Una auténtica reforma supone esquivar los riesgos del
integrismo y el tradicionalismo, que confunden la tradición viva de la Iglesia
con las costumbres antiguas, y que pretenden hacer de la Iglesia una fortaleza
cerrada en sí misma, al abrigo de los asaltos del mundo. Pero también, el
riesgo de quienes creen que hay que ir al encuentro del mundo, quitando de la
fe todo lo que pueda escandalizar o inquietar al hombre moderno. Es cierto, con
esto se rompe la pretendida campana de cristal que preserva a la fe de la contaminación
mundana. El problema es que la misma fe, en este planteo, se convierte en un
fragmento más del mundo, insípido, insignificante, irrelevante.
¿Qué es entonces renovación y reforma genuina de la Iglesia?
“Renovación -escribía el joven Ratzinger en 1965- es simplificación, no en el
sentido de recorte y empequeñecimiento, sino en el sentido de hacerse sencillo,
de retornar a la verdadera sencillez, que es el misterio de la vida.
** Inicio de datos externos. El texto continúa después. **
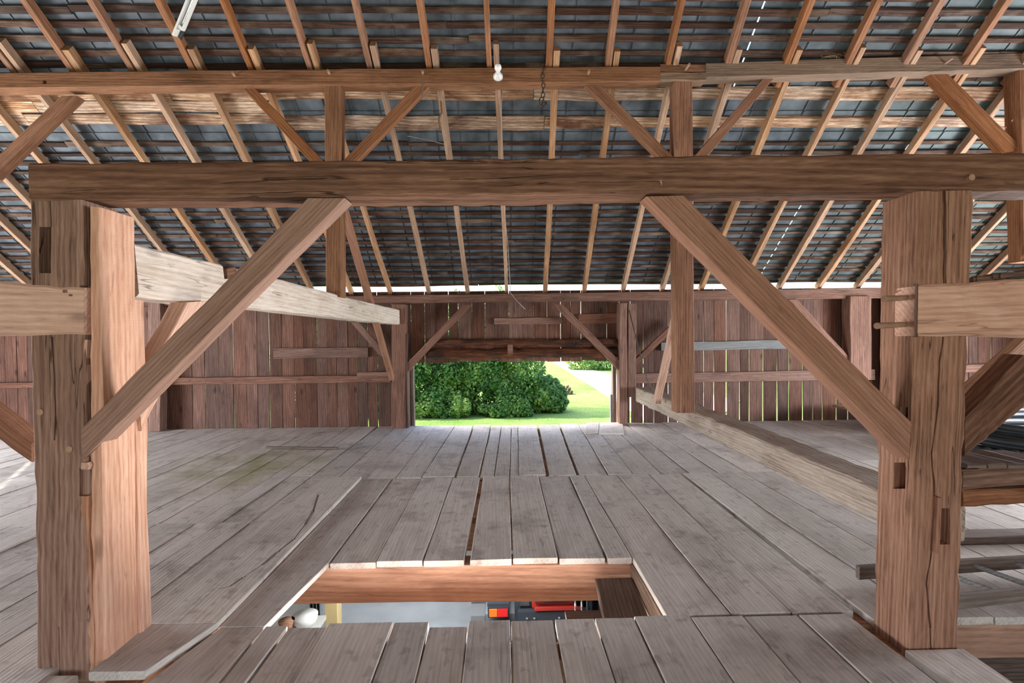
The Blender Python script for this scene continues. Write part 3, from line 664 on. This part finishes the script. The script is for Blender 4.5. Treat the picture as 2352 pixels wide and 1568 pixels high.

Es una
vuelta a la sencillez que en el fondo es un eco de la sencillez del Dios único.
Hacerse sencillo en este sentido sería la verdadera renovación para los
cristianos, para cada uno de nosotros en particular y para la Iglesia
universal”[1].
Como Iglesia oramos por el Sucesor de Pedro, el obispo de
Roma, Benedicto XVI. Él es el fundamento de la unidad visible de toda la
Iglesia. Con él queremos vivir plenamente estos tiempos como momento para una
reforma genuina de la Iglesia, reforma que comienza en cada uno de nosotros, en
nuestra propia fidelidad a Cristo, a Dios, a la fe.